Sesuai dengan bunyi ayat kedua mengenai penguasaan cabang produksi penting oleh negara demi kepentingan rakyat dan menelusuri bunyi ayat ketiga mengenai penguasaan penuh negara atas kekayaan alam demi kemakmuran bangsanya, saya rasa kedua ayat dalam pasal ini belum bisa direalisasikan dengan sempurna. Menurut informasi yang saya dapat, dalam hal pelaksanaan, keduanya masih menemui berbagai hambatan. Misalnya dalam kasus dikeluarkannya Undang-Undang nomor 22 tahun 2001 tentang Migas yang meliberalisasi seluruh kegiatan usaha migas, mulai dari sektor hulu hingga sektor hilir. Tentu hal ini sangat mengganggu regulasi minyak dan gas kita karena setelah UU itu disahkan sebab korporasi asing semakin leluasa menguasai bisnis migas di negeri kita. Memang dalam pasal 9 ayat 2 telah disebutkan bahwa Bentuk Usaha Tetap hanya dapat melakukan kegiatan usaha hulu (Pasal 1 ayat 18: Bentuk Usaha Tetap adalah badan usaha yang didirikan dan berbadan hukum di luar wilayah NKRI yang melakukan kegiatan di wilayah Negara Kesatuan Republik Indonesia). Akan tetapi, korporasi asing itu bisa saja mendirikan anak perusahaan di sini dengan menjadikannya badan hukum. Kenyataannya memang Mahkamah Konstitusi telah beraksi cepat untuk mengamankan konstitusi kita. UU Migas yang menyalahi perundangan yang diatasnya ini telah dibatalkan oleh Mahkamah Konstitusi. Namun kita tetaplah dirugikan karena faktanya walaupun UU ini dibatalkan, perusahaan asing sempat memenangkan Exxon untuk mengelola Blok Cepu. Salah satu kekayaan alam kita akhirnya berhasil diambil alih oleh pihak asing.

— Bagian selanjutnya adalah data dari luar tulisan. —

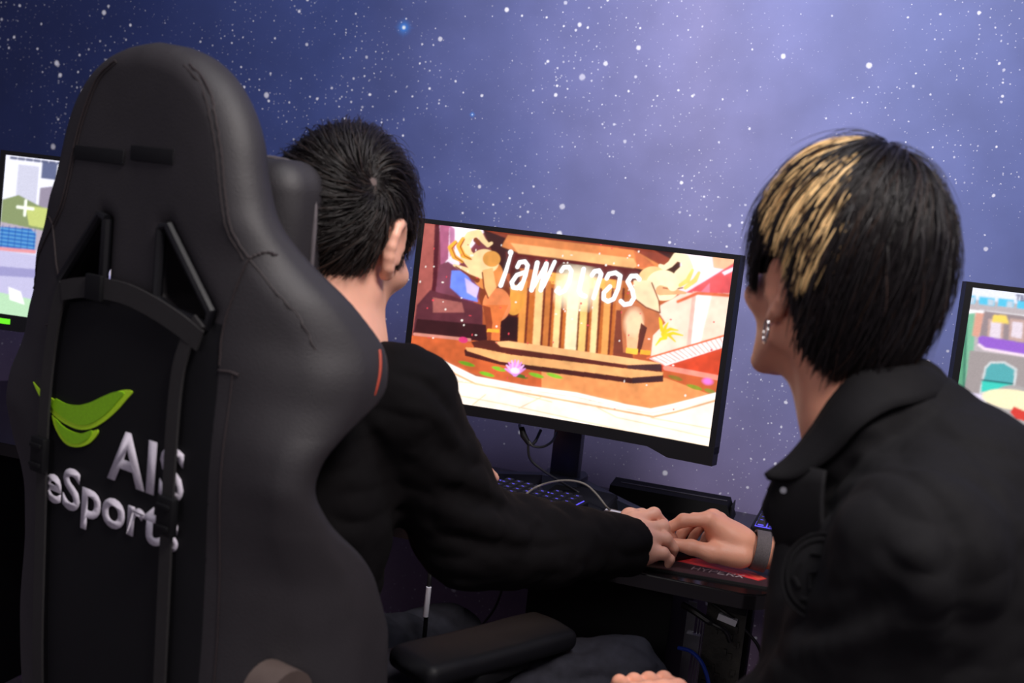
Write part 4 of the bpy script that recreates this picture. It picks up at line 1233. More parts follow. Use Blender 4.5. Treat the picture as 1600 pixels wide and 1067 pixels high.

Terjadi erosi pada makna pasal 33 yang seyogyanya diberikan untuk kepentingan orang banyak. Contoh nyata dalam pemberian Hak Pengusahaan Hutan (HPH) oleh Menteri Kehutanan pada 579 konsesi HPH di Indonesia yang didominasi hanya oleh 25 orang pengusaha kelas atas. Karena monopoli kegiatan pemanfaatan hutan dan perdagangan kayu pun diberikan kepada para pemegang Hak Pemilikan Hutan (HPH) ini. Monopoli kegiatan pemanfaatan ini malah disahkan melalui seperangkat peraturan, mulai dari UU Pokok Kehutanan No. 5 tahun 1957 sampai peraturan pelaksanaannya yang membekukan hak rakyat untuk turut mengelola hutan. Padahal dari tahun ke tahun dan dari generasi ke generasi, masyarakat sangat bergantung pada prospek penjualan kayu tersebut.

Menelisik kasus-kasus dia atas bukankah berarti telah terjadi ketidaksepahaman antar UU yang ada di negara kita. UUD Pasal 33 pada hakekatnya memang sudah benar namun UU berikutnya yang kemudian muncul justru seolah menjadi bumerang bagi UU sebelumnya. Saat ini bukan waktunya untuk menentukan siapa yang salah dan siapa yang harus bertanggungjawab, namun saat ini adalah waktu kita untuk bersama memperbaiki diri. UUD pasal 33 memang belum dapat dilaksanakan seperti bagaimana mestinya. Maka dari itu, setidaknya mulailah dari diri kita sendiri untuk berusaha menegakkan isi dari ayat-ayat yang tertulis dalam pasal 33 UUD 1945.